Daniel estimated 32.1K USD for 645 kWh of usable energy, so scaling that to 10 kWh
is about $498 in chemical cost. The cost related to the 1 kW power component, the
stack, requires more involved calculations, but there’s nothing particularly expensive
component-wise in the stack (like platinum or gold…)—if you’re not using an
expensive membrane. It’s mostly plastic and graphite (in various forms) with two
copper plates and some tie rods, but the design and control of it is very important,
which is what we’re focusing on now.
Peak-shaving and intra-day arbitrage seem like great opportunities for RFBs though,
that is definitely something we’d like to eventually see happen!

---

pinecone 12 January 30, 2025, 9:08am

Thanks for the info.
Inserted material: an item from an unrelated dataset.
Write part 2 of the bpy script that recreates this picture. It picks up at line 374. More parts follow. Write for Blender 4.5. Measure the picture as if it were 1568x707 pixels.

The chemicals are surprisingly expensive.
My very rough estimate of the break-even cost for a 10 kWh peak shaving system is
about 1000 EUR, which does not leave much for the rest of the hardware after
chemicals, even when allowing for DIY construction, 3D printed parts etc.
This is a cool project though, best of luck!

---

kirk 13 January 30, 2025, 10:51pm

Thank you! And yeah, we are trying to develop a functional system, but it won’t be
economically competitive as a DIY build for quantity=1—there would have to be a
group buy or a business set up to buy chemicals in bulk, flow frames injection
molded, etc. This project is for the R&D to get to a viable system, if we get to a
functional system the idea is the project output’s are licensed for commercial use,
and a real business could make it more affordable at scale.
A kit build may be possible if there was a supplier for some of the specialty
components or similar.

Very relevant work by Trovò: https://www.sciencedirect.com/science/article/abs/pii/S0306261920300441

Seems they basically used a lookup table based on flowrate and SOC.